In 2016, Caltech researchers Michael Brown and Konstantin Batygin proposed evidence for the existence of a new planet, and a search for Planet Nine ensued. In February, campus graduate students Michael Medford and Danny Goldstein introduced a novel search technique.
Planet Nine has little in common with Pluto, the planet Brown is often accused of “killing,” because his research led to its declassification.
According to Batygin, Planet Nine is about 10 times “more massive” than Earth, takes 10,000 to 20,000 years to orbit the sun and — unlike other planets in the solar system — has an elliptical rather than circular orbit.
“We haven’t seen Planet Nine directly. … We do, however, know that it’s there based on the gravitational influence it exerts upon the field of debris beyond Neptune, called the Kuiper belt,” Batygin said.

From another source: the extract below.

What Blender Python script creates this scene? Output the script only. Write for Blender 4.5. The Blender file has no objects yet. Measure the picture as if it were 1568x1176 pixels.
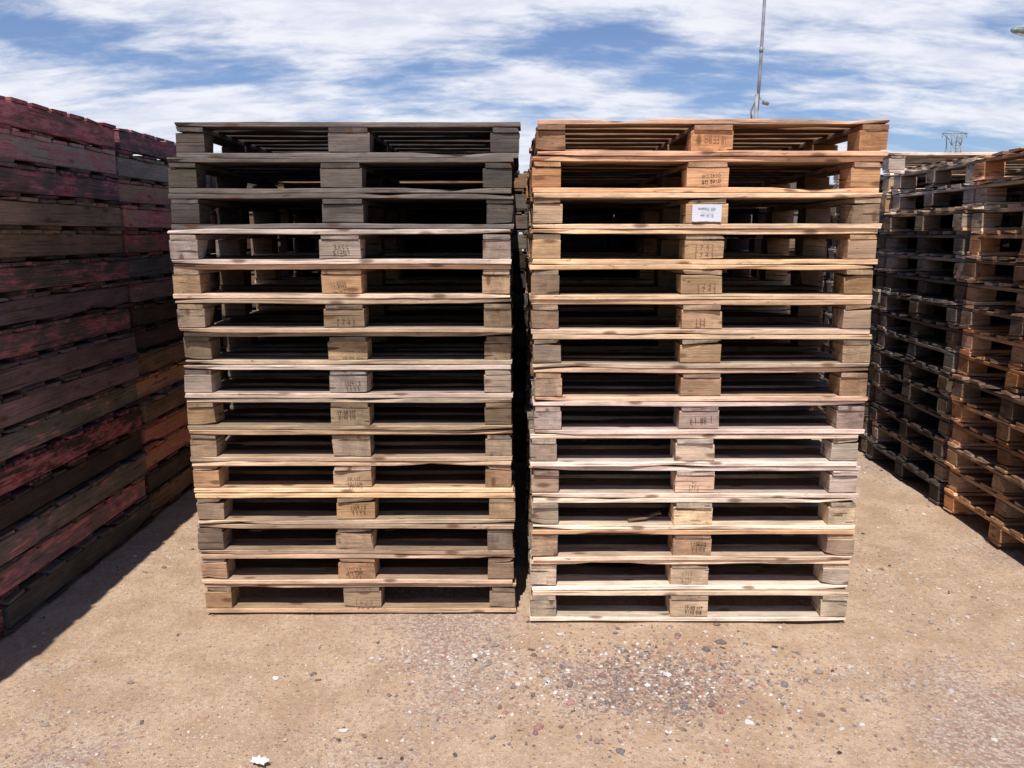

Objects in our solar system with distant orbits — more than 400 years — appear clustered together in space, Batygin said. The only “viable explanation” for this “anomalous” physical clustering is a distant planet’s existence, according to Batygin.
The problem for researchers now lies in locating Planet Nine.
“It’s much, much harder than finding a needle in a haystack — it’s like finding a needle in a billion haystacks but with the advantage that you’re allowed to use computers to help you search,” said Yale professor of astronomy Greg Laughlin, who with graduate student Sarah Millholland used simulations to further define Planet Nine’s orbital parameters.
Brown, Batygin and other astronomers’ search for Planet Nine often involves meticulously scanning the night sky with a telescope, the direct method used to locate Uranus and Neptune.
Rather than capturing new images, Medford and Goldstein are repurposing past data through a new software developed with their faculty advisor, adjunct professor of astronomy Peter Nugent.
Looking at about a million images previously collected from a San Diego-based telescope, software overlaps the images and subtracts known objects such as stars: locating objects that change from night to night in a specific section of the sky.
Their system then guesses the direction of the planet’s orbit, shifts the millions of images along the possible ellipses and adds them together.
“In doing so, you hope to bring out from the background signals or planets that would otherwise be invisible in any one single image,” Medford said.
According to Medford, around 10 billion ways to combine the images exist. Even if the methodology doesn’t locate Planet Nine, it could narrow the search area or help locate new objects.
“I think it’d be the absolute coolest way to discover Planet Nine because they’re looking within existing data,” Batygin said.
Laughlin places the odds of finding Planet Nine around fifty-fifty. He believes locating Planet Nine — “a discovery that’d be just about the biggest thing that could happen in astronomy, and maybe all of science in the near term” — may lie in the combination of different researchers’ theoretical, simulation and data-mining approaches.
According to Medford, finding Planet Nine could indicate the solar system is “much bigger than we think.”
“If something that big formed that far out, then our idea of the early conditions of the early solar system is maybe missing some pieces,” Goldstein said.